● **Task prompt**:
Return, word for word, every line that follows.
#### Material ####
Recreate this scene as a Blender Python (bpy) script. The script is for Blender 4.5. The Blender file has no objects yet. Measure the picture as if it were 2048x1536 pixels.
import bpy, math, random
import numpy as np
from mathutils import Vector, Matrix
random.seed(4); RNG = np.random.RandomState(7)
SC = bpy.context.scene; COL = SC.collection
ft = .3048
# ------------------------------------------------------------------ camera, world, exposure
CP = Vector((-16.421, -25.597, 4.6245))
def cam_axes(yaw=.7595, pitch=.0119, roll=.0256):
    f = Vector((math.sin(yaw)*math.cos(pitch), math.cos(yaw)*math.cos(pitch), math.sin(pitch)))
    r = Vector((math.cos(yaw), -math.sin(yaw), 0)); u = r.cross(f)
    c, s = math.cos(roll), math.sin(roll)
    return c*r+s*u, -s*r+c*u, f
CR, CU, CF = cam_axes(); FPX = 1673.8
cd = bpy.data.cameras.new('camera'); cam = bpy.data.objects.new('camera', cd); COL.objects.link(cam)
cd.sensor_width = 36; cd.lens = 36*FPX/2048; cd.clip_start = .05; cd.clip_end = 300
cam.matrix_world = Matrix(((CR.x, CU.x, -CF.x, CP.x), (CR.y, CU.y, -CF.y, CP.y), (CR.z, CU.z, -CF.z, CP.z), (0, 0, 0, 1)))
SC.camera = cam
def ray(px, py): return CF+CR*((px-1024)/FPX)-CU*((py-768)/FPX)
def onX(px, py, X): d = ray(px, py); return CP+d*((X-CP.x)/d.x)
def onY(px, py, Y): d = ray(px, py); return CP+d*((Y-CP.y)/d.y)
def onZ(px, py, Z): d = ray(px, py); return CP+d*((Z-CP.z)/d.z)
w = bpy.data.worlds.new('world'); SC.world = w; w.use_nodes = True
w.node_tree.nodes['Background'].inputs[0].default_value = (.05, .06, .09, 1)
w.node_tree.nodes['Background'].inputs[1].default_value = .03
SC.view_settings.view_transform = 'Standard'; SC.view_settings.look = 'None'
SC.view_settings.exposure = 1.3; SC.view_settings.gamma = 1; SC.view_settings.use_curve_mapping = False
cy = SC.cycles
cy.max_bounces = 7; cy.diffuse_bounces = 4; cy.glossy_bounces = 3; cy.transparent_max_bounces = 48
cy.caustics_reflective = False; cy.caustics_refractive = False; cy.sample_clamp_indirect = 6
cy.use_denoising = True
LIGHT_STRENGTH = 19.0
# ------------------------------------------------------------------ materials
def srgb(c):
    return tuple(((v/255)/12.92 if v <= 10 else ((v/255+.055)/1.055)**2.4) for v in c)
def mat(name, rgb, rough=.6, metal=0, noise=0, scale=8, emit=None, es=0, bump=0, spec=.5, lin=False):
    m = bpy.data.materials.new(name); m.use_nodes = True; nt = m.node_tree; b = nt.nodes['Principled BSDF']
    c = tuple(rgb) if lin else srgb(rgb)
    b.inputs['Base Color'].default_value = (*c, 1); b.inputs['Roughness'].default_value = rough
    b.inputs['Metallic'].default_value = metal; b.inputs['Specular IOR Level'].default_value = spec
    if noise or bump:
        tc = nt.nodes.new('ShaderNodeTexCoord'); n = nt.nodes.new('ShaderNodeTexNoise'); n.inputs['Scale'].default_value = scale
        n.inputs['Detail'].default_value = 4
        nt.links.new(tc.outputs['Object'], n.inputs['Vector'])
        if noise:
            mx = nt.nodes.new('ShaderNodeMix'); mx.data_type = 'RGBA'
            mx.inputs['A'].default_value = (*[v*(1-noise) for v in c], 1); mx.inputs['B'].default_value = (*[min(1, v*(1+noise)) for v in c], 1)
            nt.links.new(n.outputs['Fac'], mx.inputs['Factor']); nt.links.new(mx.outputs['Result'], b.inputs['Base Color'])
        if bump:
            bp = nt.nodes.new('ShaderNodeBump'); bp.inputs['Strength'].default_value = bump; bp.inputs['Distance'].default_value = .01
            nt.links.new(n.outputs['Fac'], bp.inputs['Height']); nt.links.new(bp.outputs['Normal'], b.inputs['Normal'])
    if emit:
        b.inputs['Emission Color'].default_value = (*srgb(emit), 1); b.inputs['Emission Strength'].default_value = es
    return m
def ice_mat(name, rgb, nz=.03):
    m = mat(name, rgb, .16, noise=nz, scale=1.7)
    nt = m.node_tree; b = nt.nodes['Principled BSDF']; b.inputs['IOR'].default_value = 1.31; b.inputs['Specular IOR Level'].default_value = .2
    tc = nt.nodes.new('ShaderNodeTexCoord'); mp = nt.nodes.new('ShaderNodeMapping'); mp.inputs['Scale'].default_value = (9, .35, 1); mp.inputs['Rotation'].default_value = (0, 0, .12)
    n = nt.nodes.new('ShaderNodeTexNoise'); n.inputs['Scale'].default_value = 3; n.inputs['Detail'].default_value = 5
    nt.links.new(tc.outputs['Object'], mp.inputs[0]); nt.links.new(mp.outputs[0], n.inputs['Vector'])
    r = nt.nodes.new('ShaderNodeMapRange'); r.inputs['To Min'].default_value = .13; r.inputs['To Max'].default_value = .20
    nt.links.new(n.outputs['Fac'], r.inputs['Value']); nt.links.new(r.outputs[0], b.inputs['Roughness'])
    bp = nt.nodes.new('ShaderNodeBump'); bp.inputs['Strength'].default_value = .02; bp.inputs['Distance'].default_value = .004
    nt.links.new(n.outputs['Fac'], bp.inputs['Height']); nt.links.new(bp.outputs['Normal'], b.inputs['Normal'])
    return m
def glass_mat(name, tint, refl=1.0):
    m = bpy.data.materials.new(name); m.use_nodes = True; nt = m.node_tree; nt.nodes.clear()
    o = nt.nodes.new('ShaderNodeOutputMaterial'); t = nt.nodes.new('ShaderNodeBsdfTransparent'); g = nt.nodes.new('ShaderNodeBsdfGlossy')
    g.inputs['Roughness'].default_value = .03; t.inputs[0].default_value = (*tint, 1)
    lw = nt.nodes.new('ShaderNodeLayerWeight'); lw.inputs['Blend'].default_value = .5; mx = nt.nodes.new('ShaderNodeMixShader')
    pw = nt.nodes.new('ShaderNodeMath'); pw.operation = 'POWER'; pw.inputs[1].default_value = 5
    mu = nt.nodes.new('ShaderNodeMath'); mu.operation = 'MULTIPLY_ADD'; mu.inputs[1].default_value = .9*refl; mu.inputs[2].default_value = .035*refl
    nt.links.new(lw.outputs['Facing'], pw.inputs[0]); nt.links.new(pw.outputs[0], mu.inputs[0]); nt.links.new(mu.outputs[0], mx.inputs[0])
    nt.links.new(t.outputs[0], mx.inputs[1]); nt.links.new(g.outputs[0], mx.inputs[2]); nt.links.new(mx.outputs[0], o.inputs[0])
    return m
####
● **Complete response**:
Recreate this scene as a Blender Python (bpy) script. The script is for Blender 4.5. The Blender file has no objects yet. Measure the picture as if it were 2048x1536 pixels.
import bpy, math, random
import numpy as np
from mathutils import Vector, Matrix
random.seed(4); RNG = np.random.RandomState(7)
SC = bpy.context.scene; COL = SC.collection
ft = .3048
# ------------------------------------------------------------------ camera, world, exposure
CP = Vector((-16.421, -25.597, 4.6245))
def cam_axes(yaw=.7595, pitch=.0119, roll=.0256):
    f = Vector((math.sin(yaw)*math.cos(pitch), math.cos(yaw)*math.cos(pitch), math.sin(pitch)))
    r = Vector((math.cos(yaw), -math.sin(yaw), 0)); u = r.cross(f)
    c, s = math.cos(roll), math.sin(roll)
    return c*r+s*u, -s*r+c*u, f
CR, CU, CF = cam_axes(); FPX = 1673.8
cd = bpy.data.cameras.new('camera'); cam = bpy.data.objects.new('camera', cd); COL.objects.link(cam)
cd.sensor_width = 36; cd.lens = 36*FPX/2048; cd.clip_start = .05; cd.clip_end = 300
cam.matrix_world = Matrix(((CR.x, CU.x, -CF.x, CP.x), (CR.y, CU.y, -CF.y, CP.y), (CR.z, CU.z, -CF.z, CP.z), (0, 0, 0, 1)))
SC.camera = cam
def ray(px, py): return CF+CR*((px-1024)/FPX)-CU*((py-768)/FPX)
def onX(px, py, X): d = ray(px, py); return CP+d*((X-CP.x)/d.x)
def onY(px, py, Y): d = ray(px, py); return CP+d*((Y-CP.y)/d.y)
def onZ(px, py, Z): d = ray(px, py); return CP+d*((Z-CP.z)/d.z)
w = bpy.data.worlds.new('world'); SC.world = w; w.use_nodes = True
w.node_tree.nodes['Background'].inputs[0].default_value = (.05, .06, .09, 1)
w.node_tree.nodes['Background'].inputs[1].default_value = .03
SC.view_settings.view_transform = 'Standard'; SC.view_settings.look = 'None'
SC.view_settings.exposure = 1.3; SC.view_settings.gamma = 1; SC.view_settings.use_curve_mapping = False
cy = SC.cycles
cy.max_bounces = 7; cy.diffuse_bounces = 4; cy.glossy_bounces = 3; cy.transparent_max_bounces = 48
cy.caustics_reflective = False; cy.caustics_refractive = False; cy.sample_clamp_indirect = 6
cy.use_denoising = True
LIGHT_STRENGTH = 19.0
# ------------------------------------------------------------------ materials
def srgb(c):
    return tuple(((v/255)/12.92 if v <= 10 else ((v/255+.055)/1.055)**2.4) for v in c)
def mat(name, rgb, rough=.6, metal=0, noise=0, scale=8, emit=None, es=0, bump=0, spec=.5, lin=False):
    m = bpy.data.materials.new(name); m.use_nodes = True; nt = m.node_tree; b = nt.nodes['Principled BSDF']
    c = tuple(rgb) if lin else srgb(rgb)
    b.inputs['Base Color'].default_value = (*c, 1); b.inputs['Roughness'].default_value = rough
    b.inputs['Metallic'].default_value = metal; b.inputs['Specular IOR Level'].default_value = spec
    if noise or bump:
        tc = nt.nodes.new('ShaderNodeTexCoord'); n = nt.nodes.new('ShaderNodeTexNoise'); n.inputs['Scale'].default_value = scale
        n.inputs['Detail'].default_value = 4
        nt.links.new(tc.outputs['Object'], n.inputs['Vector'])
        if noise:
            mx = nt.nodes.new('ShaderNodeMix'); mx.data_type = 'RGBA'
            mx.inputs['A'].default_value = (*[v*(1-noise) for v in c], 1); mx.inputs['B'].default_value = (*[min(1, v*(1+noise)) for v in c], 1)
            nt.links.new(n.outputs['Fac'], mx.inputs['Factor']); nt.links.new(mx.outputs['Result'], b.inputs['Base Color'])
        if bump:
            bp = nt.nodes.new('ShaderNodeBump'); bp.inputs['Strength'].default_value = bump; bp.inputs['Distance'].default_value = .01
            nt.links.new(n.outputs['Fac'], bp.inputs['Height']); nt.links.new(bp.outputs['Normal'], b.inputs['Normal'])
    if emit:
        b.inputs['Emission Color'].default_value = (*srgb(emit), 1); b.inputs['Emission Strength'].default_value = es
    return m
def ice_mat(name, rgb, nz=.03):
    m = mat(name, rgb, .16, noise=nz, scale=1.7)
    nt = m.node_tree; b = nt.nodes['Principled BSDF']; b.inputs['IOR'].default_value = 1.31; b.inputs['Specular IOR Level'].default_value = .2
    tc = nt.nodes.new('ShaderNodeTexCoord'); mp = nt.nodes.new('ShaderNodeMapping'); mp.inputs['Scale'].default_value = (9, .35, 1); mp.inputs['Rotation'].default_value = (0, 0, .12)
    n = nt.nodes.new('ShaderNodeTexNoise'); n.inputs['Scale'].default_value = 3; n.inputs['Detail'].default_value = 5
    nt.links.new(tc.outputs['Object'], mp.inputs[0]); nt.links.new(mp.outputs[0], n.inputs['Vector'])
    r = nt.nodes.new('ShaderNodeMapRange'); r.inputs['To Min'].default_value = .13; r.inputs['To Max'].default_value = .20
    nt.links.new(n.outputs['Fac'], r.inputs['Value']); nt.links.new(r.outputs[0], b.inputs['Roughness'])
    bp = nt.nodes.new('ShaderNodeBump'); bp.inputs['Strength'].default_value = .02; bp.inputs['Distance'].default_value = .004
    nt.links.new(n.outputs['Fac'], bp.inputs['Height']); nt.links.new(bp.outputs['Normal'], b.inputs['Normal'])
    return m
def glass_mat(name, tint, refl=1.0):
    m = bpy.data.materials.new(name); m.use_nodes = True; nt = m.node_tree; nt.nodes.clear()
    o = nt.nodes.new('ShaderNodeOutputMaterial'); t = nt.nodes.new('ShaderNodeBsdfTransparent'); g = nt.nodes.new('ShaderNodeBsdfGlossy')
    g.inputs['Roughness'].default_value = .03; t.inputs[0].default_value = (*tint, 1)
    lw = nt.nodes.new('ShaderNodeLayerWeight'); lw.inputs['Blend'].default_value = .5; mx = nt.nodes.new('ShaderNodeMixShader')
    pw = nt.nodes.new('ShaderNodeMath'); pw.operation = 'POWER'; pw.inputs[1].default_value = 5
    mu = nt.nodes.new('ShaderNodeMath'); mu.operation = 'MULTIPLY_ADD'; mu.inputs[1].default_value = .9*refl; mu.inputs[2].default_value = .035*refl
    nt.links.new(lw.outputs['Facing'], pw.inputs[0]); nt.links.new(pw.outputs[0], mu.inputs[0]); nt.links.new(mu.outputs[0], mx.inputs[0])
    nt.links.new(t.outputs[0], mx.inputs[1]); nt.links.new(g.outputs[0], mx.inputs[2]); nt.links.new(mx.outputs[0], o.inputs[0])
    return m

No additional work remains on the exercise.